My biggest qualm with this film is that it is so clearly a setup for the next campaign. Many character arcs remain on the precipice of a zenith, at least three storylines remain mysterious and open-ended–even branching, and handsome men in cloaks hint at hidden depths we’ve only just begun to uncover. Not all these things need to be resolved, and, in defence of the film, most films don’t resolve everything, but the sheer heavy-handedness of this particular narrative is deeply frustrating. Page’s Xenk is a huge part of this, as his unexplained tie to the Szass Tam practically begs for a sequel. Not to mention that Tam doesn’t even show up in this film! I want to see their contracts. I want to know how long these actors are locked in.
All of this open-endedness says that the point of this film is not to emulate a game of D&D, or even to emulate anything in the fantasy genre at all. The point of this film is to set up a franchise. We always knew this was the goal, but it’s disappointing to see it so laid out so transparently. And, for the record, as a proof of concept, it succeeds. It’s a good film! I laughed out loud multiple times! But it’s frustrating to watch a film and know that there will be more, dozens more, if Hasbro has their way, all trying to live up to Honour Among Thieves. It’s just a bummer. I can imagine it now; Dungeons & Dragons: The Emerald Enclave; Rise of the Red Sorcerer; Reign of Death. I’m resigning myself to covering at least three more of these, with no real guarantee that they will be anywhere near as good as this one.

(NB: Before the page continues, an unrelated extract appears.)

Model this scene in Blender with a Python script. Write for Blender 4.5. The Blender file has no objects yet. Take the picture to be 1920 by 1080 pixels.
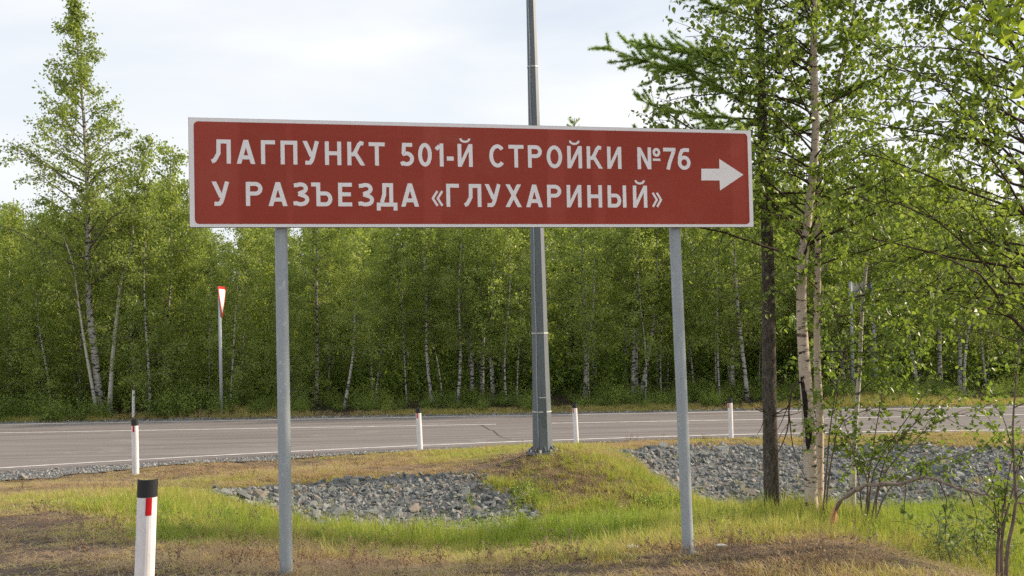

Regardless, Honour Among Thieves is well worth a trip to the theatres. It’s fun. It treats its characters like people, it treats its audience with respect, and despite the bitter aftertaste of franchise opportunity I can hear echoing around in my brain like pitch meeting reverb, it’s a good story and makes all the rights nods towards Dungeons & Dragons without ever getting lost in the lore. With a shameless reliance on narrative tropes nestled among genuinely solid action/comedy dialogue and excitinglyfrenetic action sequences, Dungeons & Dragons: Honour Among Thieves does what it’s meant to do: leave me wanting more.